Generation Wealth is not without ambitions but, as it emerges here, its social analysis is more superficial than detailed and Jeff Beal’s lightweight music score adds to this sense. Furthermore, Greenfield not only revisits her earlier work but provides substantial footage about herself and her family. She seems to be saying that her own failure to be as good a mother as she should have been was down to being a workaholic and that her own obsession is close to the need for more and still more which characterises those who pursue wealth.

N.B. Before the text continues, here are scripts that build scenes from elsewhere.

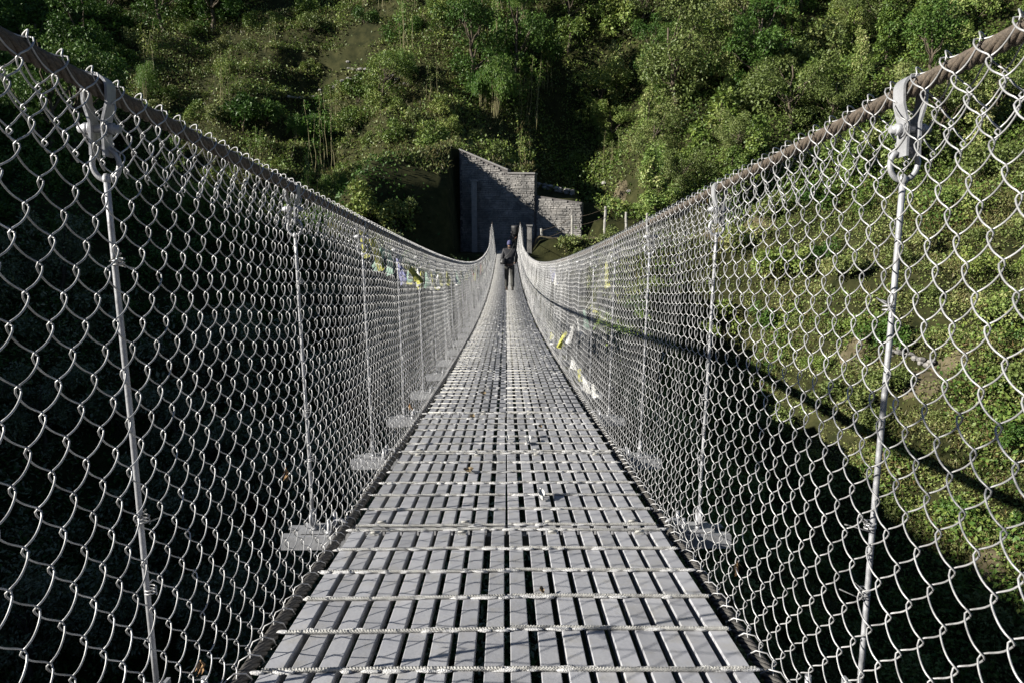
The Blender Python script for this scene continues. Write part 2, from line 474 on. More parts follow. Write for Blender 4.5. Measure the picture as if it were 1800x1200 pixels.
# ------------------------------------------------------------------ stone walls at the far end
def masonry(mb, x0, x1, zbot, top, y, depth=0.5):
    """courses of roughly squared stones standing proud of a mortar core"""
    z = zbot
    while z < 6:
        h = random.uniform(.09, .15)
        x = x0 + random.uniform(0, .2)
        while x < x1 - .12:
            w = min(random.choice((random.uniform(.12, .25), random.uniform(.2, .42))), x1 - x)
            if min(top(x + .02), top(x + w - .02)) > z + h + .03 and w > .06:
                pr = random.uniform(.01, .06)
                mb.box((x + w / 2, y - pr / 2, z + h / 2), (w - .022, pr + .04, h - random.uniform(.015, .03)), 0, jitter=.014)
            x += w
        z += h

def wall_frame(name):
    o = empty(name, (1.78, WALL_Y, 0))
    o.rotation_euler = (0, 0, WALL_A)
    return o
def at_wall(mb, name, material, parent):
    o = mb.build(name, material, parent)
    o.location = (-1.78, -WALL_Y, 0)
    return o
wall_o = [(-3.15, -1.6), (1.78, -1.6), (1.78, 3.74), (0.06, 3.78), (0.05, 4.0), (-3.15, 5.35)]
e = wall_frame('stone_retaining_wall')
tag(e, 'tall grey stone retaining wall with stepped top facing the far bridge end', 'stone wall')
mb = MB(); mb.prism_y(wall_o, WALL_Y, WALL_Y + 0.7)
at_wall(mb, 'core', M['mortar'], e)
mb = MB(); masonry(mb, -3.15, 1.78, -1.3, lambda x: float(wall_top(x)), WALL_Y)
at_wall(mb, 'stonework', M['stone'], e)
mb = MB()
for (xa, za), (xb, zb) in (((-3.17, 5.36), (0.05, 4.01)), ((0.04, 3.80), (1.81, 3.755))):
    ang = math.atan2(zb - za, xb - xa); L = math.hypot(xb - xa, zb - za)
    rot = np.array([[math.cos(ang), 0, -math.sin(ang)], [0, 1, 0], [math.sin(ang), 0, math.cos(ang)]])
    mb.box(((xa + xb) / 2, WALL_Y + .33, (za + zb) / 2 + .03), (L, .82, .09), 0, rot=rot)
at_wall(mb, 'coping', M['concrete'], e)

low_o = [(1.79, -1.2), (4.75, -1.2), (4.75, 1.98), (1.79, 2.45)]
e = wall_frame('stone_retaining_wall')
tag(e, 'lower rubble stone wall with sloping top beside the trail fence', 'stone wall')
mb = MB(); mb.prism_y(low_o, WALL_Y + .18, WALL_Y + 0.75)
at_wall(mb, 'core', M['mortar'], e)
mb = MB(); masonry(mb, 1.80, 4.75, -.6, lambda x: float(np.interp(x, [1.79, 4.75], [2.45, 1.98])), WALL_Y + .18)
at_wall(mb, 'stonework', M['stone'], e)

# two masonry pillars where the handrail cables come to ground, and the tall pier by the wing wall
for nm, x, y, z0, h, w, lab in (
        ('stone_pillar', 1.36, 44.0, -1.3, 1.78, .26, 'short stone pillar just right of where the right handrail ends'),
        ('concrete_pier', -2.02, 47.6, -1.2, 4.5, .34, 'slim pale concrete pier standing against the dark left end of the tall wall')):
    e = empty(nm, (x, y, z0))
    tag(e, lab, 'pillar')
    mb = MB(); mb.box((0, 0, h / 2), (w, w, h), jitter=.01); mb.build('shaft', M['concrete'] if nm[0] == 'c' else M['stone'], e)
    mb = MB(); mb.box((0, 0, h + .05), (w + .1, w + .1, .1), jitter=.008); mb.build('cap', M['concrete'], e)

# concrete sill that carries the end of the deck
mb = MB(); mb.box((0, 43.75, float(zdeck(43.4)) - .45), (2.6, .7, .8), jitter=.01)
tag(mb.build('bridge_abutment', M['concrete']), 'concrete sill under the far end of the metal deck', 'abutment')

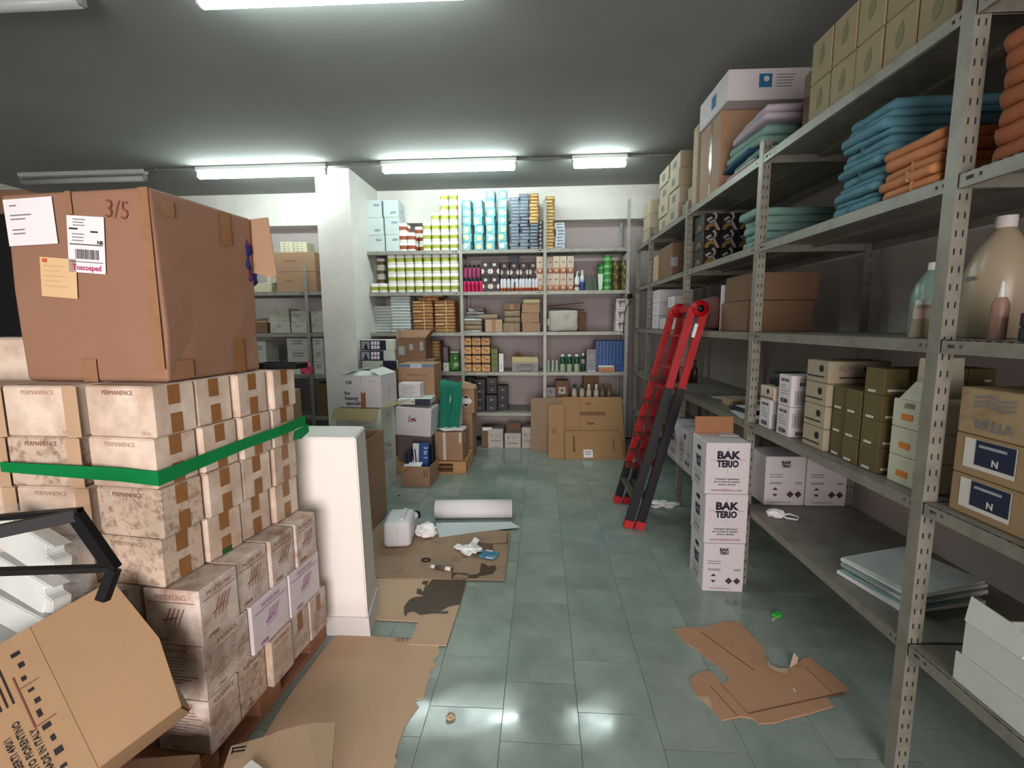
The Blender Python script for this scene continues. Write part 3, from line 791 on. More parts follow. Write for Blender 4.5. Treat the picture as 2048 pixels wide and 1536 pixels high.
slab('paper_label', wp, .001, m_paper, fk)

# torn cardboard near the shelving
c5 = lambda x, y: (1320+x/5.12, 1180+y/5.12)
torn_pix = [c5(*p) for p in [(140,395),(290,380),(420,385),(560,345),(680,315),(800,320),(870,400),(960,480),(1040,560),(1080,640),(1085,720),(1130,790),(1210,830),(1300,840),(1330,800),(1345,720),(1370,640),(1415,690),(1410,745),(1470,690),(1540,690),(1620,760),(1780,870),(1930,1010),(1880,1040),(1700,1080),(1775,1190),(1500,1270),(1330,1310),(1180,1355),(1010,1365),(950,1310),(830,1290),(640,1330),(530,1210),(385,1085),(330,1000),(300,920),(350,870),(440,825),(520,830),(575,880),(620,945),(690,950),(700,890),(640,820),(560,750),(470,690),(420,640),(350,585),(270,550),(200,480)]]
torn = floor_sheet('torn_cardboard', 'torn piece of brown cardboard lying before the shelving', torn_pix, 0, .005, mat('torn_cardboard', (182, 140, 110), .8, var=.05, scale=4, rand=0, spots=(166, 122, 94), sscale=4, scover=.35, soft=.2))
def strip_on(t, name, a, b, w, m, z):
    A_, B_ = on_z(*c5(*a), z), on_z(*c5(*b), z); c = t['c']; off = Vector((c[0], c[1], 0))
    return obj(name, beam(A_-off, B_-off, w, .0012), m, t)
m_crease = mat('cardboard_crease', (122, 84, 58), .85, rand=0)
strip_on(torn, 'crease', (420, 430), (960, 820), .006, m_crease, .0052); strip_on(torn, 'crease', (520, 990), (790, 1285), .004, m_crease, .0052)
strip_on(torn, 'crease', (620, 960), (900, 1260), .003, m_crease, .0052); strip_on(torn, 'crease', (900, 1265), (1890, 1050), .006, m_crease, .0052)
strip_on(torn, 'crease', (1490, 790), (1760, 1050), .004, m_crease, .0052)
def patch(t, name, pts, m, z):
    c = t['c']; p = [on_z(*c5(*q), z) for q in pts]
    return obj(name, prism([(a.x-c[0], a.y-c[1]) for a in p], .001), m, t, (0, 0, z))
patch(torn, 'torn_edge', [(1085,700),(1140,770),(1215,800),(1320,800),(1300,850),(1210,835),(1120,790)], m_card_edge, .0052)
patch(torn, 'torn_edge', [(385,1085),(420,1090),(500,1095),(535,1205)], m_card_edge, .0052)
obj('curled_corner', mesh('curl', [tuple(on_z(*c5(*p), z)-Vector((torn['c'][0], torn['c'][1], 0))) for p, z in (((1325,800),.005),((1410,750),.005),((1418,700),.03),((1370,640),.045))], [(0,1,2,3)]), m_card_edge, torn)
patch(torn, 'paper_chip', [(1360,1015),(1370,1010),(1395,1040),(1385,1047)], m_paper, .0055)

# ================================================================== litter and things on the floor
m_tissue = mat('white_tissue', (236, 236, 236), .85, rand=0, var=.02)
def crumple(w, d, h, seed, sub=4, amp=.45):
    bm = bmesh.new(); bmesh.ops.create_icosphere(bm, subdivisions=sub, radius=1)
    o = Vector((seed*5.1, seed*2.3, seed))
    for v in bm.verts:
        n = v.co.normalized(); k = 1 + amp*(noise.noise(n*1.6+o)*1.3 + abs(noise.noise(n*4+o))*.7 - .25)
        v.co = Vector((n.x*k*w/2, n.y*k*d/2, max((n.z*k+.75)*h/2, 0)))
    return bm_mesh('crumple', bm, False)
p = on_z(853, 1071, .013); solo('crumpled_tissue', crumple(.15, .13, .10, 1), m_tissue, 'crumpled white tissue beside the canister', 'tissue', (p.x, p.y, .0136))
# open petal-like tissue in the middle of the damp sheet
t = thing('crumpled_tissue', 'white tissue with pulled-up corners on the damp sheet', 'tissue', (*on_z(938, 1104, .013).xy, .0136))
obj('wad', crumple(.13, .10, .05, 4, amp=.8), m_tissue, t)
for a, l in ((160, .10), (75, .13), (-20, .09), (-110, .07)):
    ex_ = Vector((math.cos(R(a)), math.sin(R(a)), 0))
    v = [ex_*.02+Vector((-ex_.y, ex_.x, 0))*.028+Vector((0,0,.012)), ex_*.02-Vector((-ex_.y, ex_.x, 0))*.028+Vector((0,0,.015)), ex_*l-Vector((-ex_.y, ex_.x, 0))*.024+Vector((0,0,.03)), ex_*(l+.012)+Vector((-ex_.y, ex_.x, 0))*.018+Vector((0,0,.038 if a == 75 else .02))]
    v2 = [q+Vector((0, 0, .002)) for q in v]
    obj('corner', mesh('corner', v+v2, [(0,1,2,3),(4,5,6,7),(0,1,5,4),(1,2,6,5),(2,3,7,6),(3,0,4,7)]), m_tissue, t)
p = on_z(1324, 1012, 0); solo('crumpled_tissue', crumple(.19, .12, .05, 7, amp=.8), m_tissue, 'flattened white tissue by the ladder and shelving post', 'tissue', (p.x, p.y, 0))
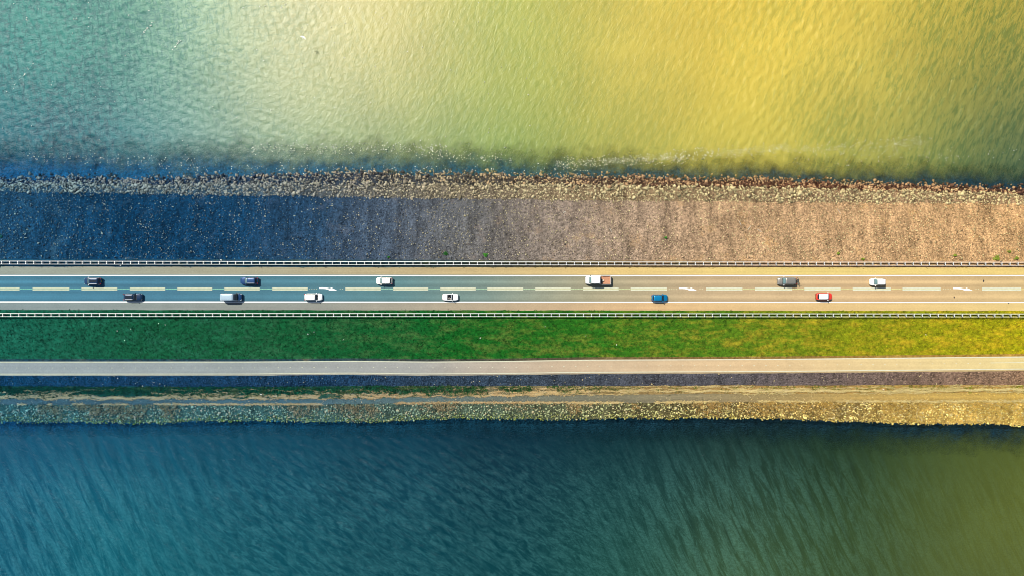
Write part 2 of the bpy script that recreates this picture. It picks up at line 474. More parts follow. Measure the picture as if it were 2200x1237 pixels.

However, this does not seem a valid parallel since workaholics have always existed and that state has little to do with the outlook of the present time: in consequence, given the extent of the stress on this, the film never fully coheres. Indeed, as a warning about the state of Trump’s America (the man himself is merely glimpsed in passing), the film may legitimately point to eating disorders and suicide as the fate of many caught up in current unhealthy attitudes, but it seems inappropriate in this context to show several figures unexpectedly admitting the error of their ways. This provides a soft ending to a film which to support its bleak portrait of present-day attitudes should have been tough. Add that the film seems overlong at 106 minutes and what we have here is, indeed, a film of varied and interesting ideas but not one that delivers its argument as firmly as it should have done.

 

MANSEL STIMPSON

 

Featuring  Florian Homm, Tiffany Masters, Jacqueline Siegel, Bobby Strauser, Robert Strauser, Limo Bob, Chris Hedges.

 
Dir Lauren Greenfield, Pro Frank Evers, Lauren Greenfield and Wallis Annenberg, Screenplay Lauren Greenfield, Ph Robert Chappell, Lauren Greenfield, Shana Hagan, Jerry Risius and Lars Skree, Ed Aaron Wickenden, Michelle Witten, Victor Livingston and Dan Marks, Music Jeff Beal.

 

Amazon Studios/Evergeen Pictures-Dogwoof.
106 mins. USA. 2018. Rel: 20 July 2018. Cert. 18.